Christiaan Snouck Hurgronje (born Feb. 8, 1857, Oosterhout, Neth.—died June 26, 1936, Leiden) was a professor and Dutch colonial official, a pioneer in the scientific study of Islam.
While serving as a lecturer at the University of Leiden (1880–89), Snouck Hurgronje visited Arabia (1884–85), stopping at Mecca. His classic work Mekka, 2 vol. (1888–89), reconstructs the history of the holy city and sheds light on the origins of Islam, early traditions and practices, and the first Islamic communities. The second volume, translated into English as Mekka in the Latter Part of the 19th Century (1931), contains many details of daily life in Islamic culture and deals with the Indonesian Muslim colony at Mecca.
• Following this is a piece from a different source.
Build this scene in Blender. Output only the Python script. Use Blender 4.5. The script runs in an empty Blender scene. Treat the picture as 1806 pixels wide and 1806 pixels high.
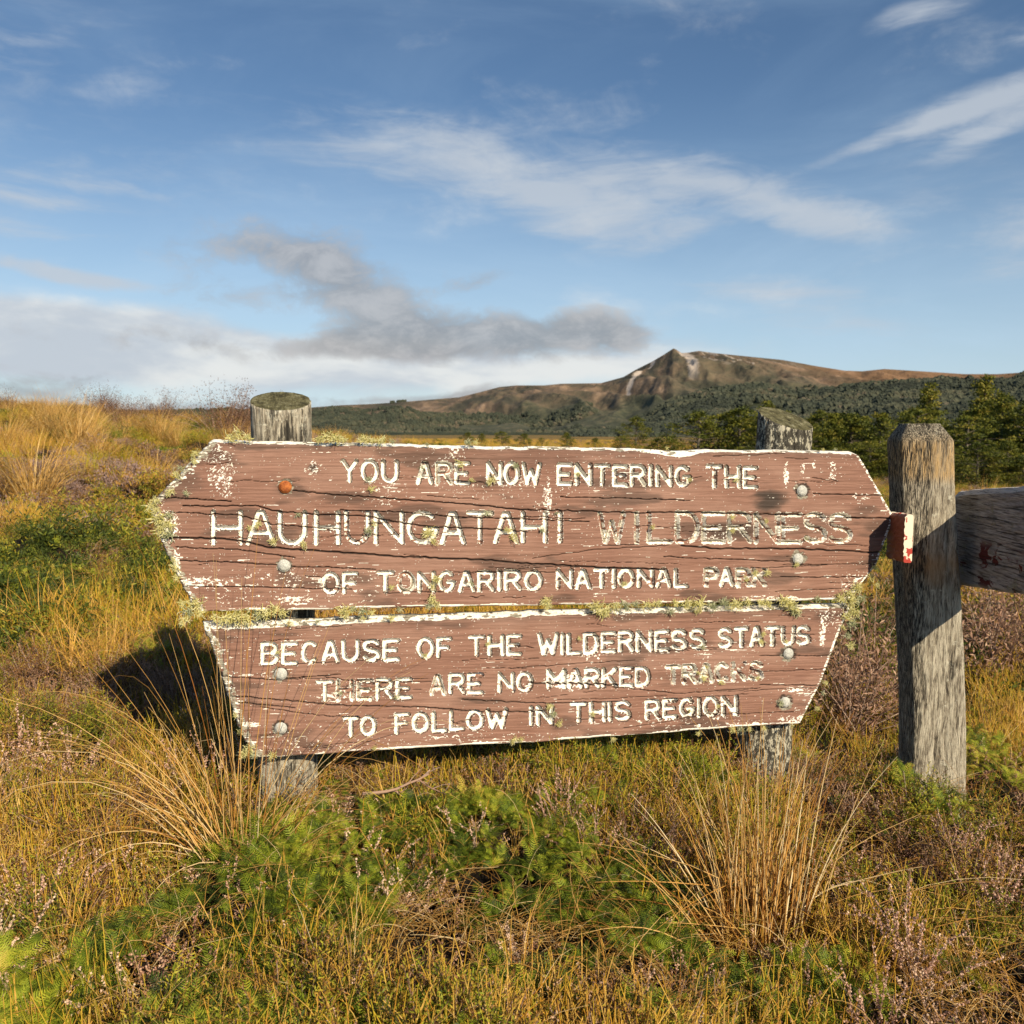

From 1890 to 1906 Snouck Hurgronje was professor of Arabic at Batavia, Java, and, as a government adviser, he originated and developed a Dutch colonial policy toward Islam that prevailed until the termination of Dutch rule in Indonesia in 1942. Though he was tolerant of Islamic religious life, his policy as a colonial official was to repress Islamic political agitation. His De Atjèhers, 2 vol. (1893–94; The Achenese), an ethnographic account of the people of northern Sumatra, became a standard reference work.
Though Snouck Hurgronje remained a colonial adviser until 1933, he returned in 1906 to the Netherlands, where he was professor of Arabic and Islamic institutions at the University of Leiden until his death. He wrote extensively on a number of Islamic topics. Georges-Henri Bosquet and J. Schacht edited Selected Works of C. Snouck Hurgronje (1957).